Friday, January 25, 2008

The world is MINE!

"Blessed [are] the meek: for they shall inherit the Earth."

-Matthew 5:5
There's a city not too far from here
On a lake made out of wine and tears
That smells of scallops and scallion slices
It contains all my virtures and my vices

Wednesday, January 16, 2008

Why?

Why do I always get this looming feeling before finals start, that I'll die before they begin? It happens every year... Is dying easy? Why am I so shy, yet I always seek attention? Why must I do everything alone? Why can't anyone understand me? Why am I so weird? If I wanted to kill myself, could I go through with it? Why is there a poster of Orlando Bloom still on my wall? Why do I pretend to certain things? Why was I born? What is my destiny? What if I have no destiny? Why do I think it's weird every time a friend tells me they never want to get married? Why can't I let go? How can I be so bad at certain things (like violin and acting) yet I keep trying? Why am I always so uncomfortable?

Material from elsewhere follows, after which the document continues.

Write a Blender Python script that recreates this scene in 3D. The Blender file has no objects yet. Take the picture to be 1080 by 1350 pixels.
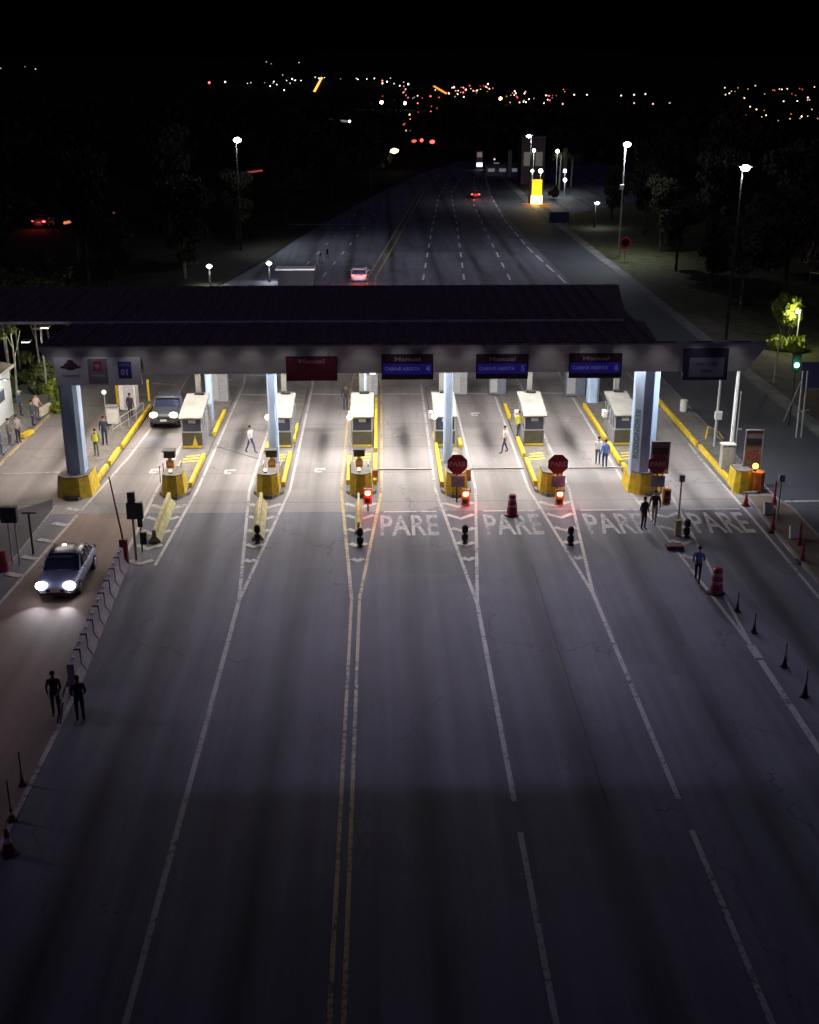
import bpy, bmesh, math, random
from mathutils import Vector, Matrix, Euler
random.seed(7)
R = math.radians
sc = bpy.context.scene
COL = sc.collection

# ------------------------------------------------------------------ camera, world, moonlight, exposure
CAM_H = 21.0
PITCH = 20.1906      # degrees below the horizon
YAW = 1.3875         # degrees to the right of the lanes
F_PX = 1550.0        # focal length in pixels of the 1080 x 1350 photograph
cam_d = bpy.data.cameras.new('camera')
cam = bpy.data.objects.new('camera', cam_d); COL.objects.link(cam)
cam.location = (0, 0, CAM_H)
cam.rotation_euler = Euler((R(90 - PITCH), 0, R(-YAW)), 'XYZ')
cam_d.sensor_fit = 'VERTICAL'; cam_d.sensor_height = 36; cam_d.sensor_width = 36
cam_d.lens = 36 * F_PX / 1350
cam_d.clip_start = 0.5; cam_d.clip_end = 9000
sc.camera = cam

w = bpy.data.worlds.new('World'); sc.world = w; w.use_nodes = True
nt = w.node_tree; nt.nodes.clear()
sky = nt.nodes.new('ShaderNodeTexSky'); sky.sky_type = 'NISHITA'; sky.sun_disc = False
sky.sun_elevation = R(-4.0); sky.sun_rotation = R(200)
bg = nt.nodes.new('ShaderNodeBackground'); bg.inputs['Strength'].default_value = 0.004
wo = nt.nodes.new('ShaderNodeOutputWorld')
nt.links.new(sky.outputs[0], bg.inputs[0]); nt.links.new(bg.outputs[0], wo.inputs[0])

sun_d = bpy.data.lights.new('moon_light', 'SUN'); sun_d.energy = 0.10; sun_d.angle = R(25)
sun_d.color = (0.46, 0.36, 1.0)
sun = bpy.data.objects.new('moon_light', sun_d); COL.objects.link(sun)
sun.rotation_euler = (R(28), R(-14), 0)

sc.view_settings.view_transform = 'Standard'; sc.view_settings.look = 'None'
sc.view_settings.exposure = 0; sc.view_settings.gamma = 1
try:
    sc.cycles.use_denoising = True
    sc.cycles.max_bounces = 4; sc.cycles.diffuse_bounces = 2; sc.cycles.glossy_bounces = 2
    sc.cycles.transparent_max_bounces = 6
    sc.cycles.sample_clamp_indirect = 4
    sc.cycles.use_light_tree = True
except Exception: pass

# ------------------------------------------------------------------ photo pixel -> place (used for surveying positions)
_p = R(PITCH); _s = R(YAW)
_F = Vector((math.sin(_s)*math.cos(_p), math.cos(_s)*math.cos(_p), -math.sin(_p)))
_R = Vector((math.cos(_s), -math.sin(_s), 0)); _U = _R.cross(_F)
def ray(x, y): return _F*F_PX + _R*(x-540) - _U*(y-675)
def G(x, y, z=0.0):
    d = ray(x, y); t = (z-CAM_H)/d.z
    return Vector((0, 0, CAM_H)) + d*t
def V(x, y, Y):
    d = ray(x, y); return Vector((0, 0, CAM_H)) + d*(Y/d.y)

# ------------------------------------------------------------------ materials
MATS = {}
def mat(name, col, rough=0.7, metal=0.0, var=0.18, scale=6.0, bump=0.0, emit=None, es=0.0, stretch=None, spec=0.4):
    if name in MATS: return MATS[name]
    m = bpy.data.materials.new(name); m.use_nodes = True
    n = m.node_tree; b = n.nodes['Principled BSDF']
    b.inputs['Roughness'].default_value = rough; b.inputs['Metallic'].default_value = metal
    b.inputs['Specular IOR Level'].default_value = spec
    tc = n.nodes.new('ShaderNodeTexCoord'); mp = n.nodes.new('ShaderNodeMapping')
    if stretch: mp.inputs['Scale'].default_value = stretch
    n.links.new(tc.outputs['Object'], mp.inputs[0])
    no = n.nodes.new('ShaderNodeTexNoise'); no.inputs['Scale'].default_value = scale
    no.inputs['Detail'].default_value = 6
    n.links.new(mp.outputs[0], no.inputs['Vector'])
    rp = n.nodes.new('ShaderNodeValToRGB')
    c = list(col)[:3]
    rp.color_ramp.elements[0].position = 0.3; rp.color_ramp.elements[1].position = 0.72
    rp.color_ramp.elements[0].color = [v*(1-var) for v in c]+[1]
    rp.color_ramp.elements[1].color = [min(1, v*(1+var)) for v in c]+[1]
    n.links.new(no.outputs['Fac'], rp.inputs[0]); n.links.new(rp.outputs[0], b.inputs['Base Color'])
    if bump:
        bu = n.nodes.new('ShaderNodeBump'); bu.inputs['Strength'].default_value = bump
        bu.inputs['Distance'].default_value = 0.02
        n.links.new(no.outputs['Fac'], bu.inputs['Height']); n.links.new(bu.outputs[0], b.inputs['Normal'])
    if emit:
        b.inputs['Emission Color'].default_value = list(emit)+[1]
        b.inputs['Emission Strength'].default_value = es
    MATS[name] = m; return m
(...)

Why do I feel like everyone hates me, or finds me annoying, or an inconvenience?

Why should I care?

Sunday, January 13, 2008

As I was waking up this morning
I dreamt of sand pyramids
crashing into my wall like ocean waves
trying to bring me back to sleep.

Saturday, January 12, 2008

I found Dwight!

Friday, January 11, 2008

You write, I read your letters every night.
...All right, I skim them just to be polite.

I hope I like Fall Out Boy,
because Kelly just burned me
3 CDs! :D

The Pros and Cons of breathing. Pros: You live. Cons: What if you want to die?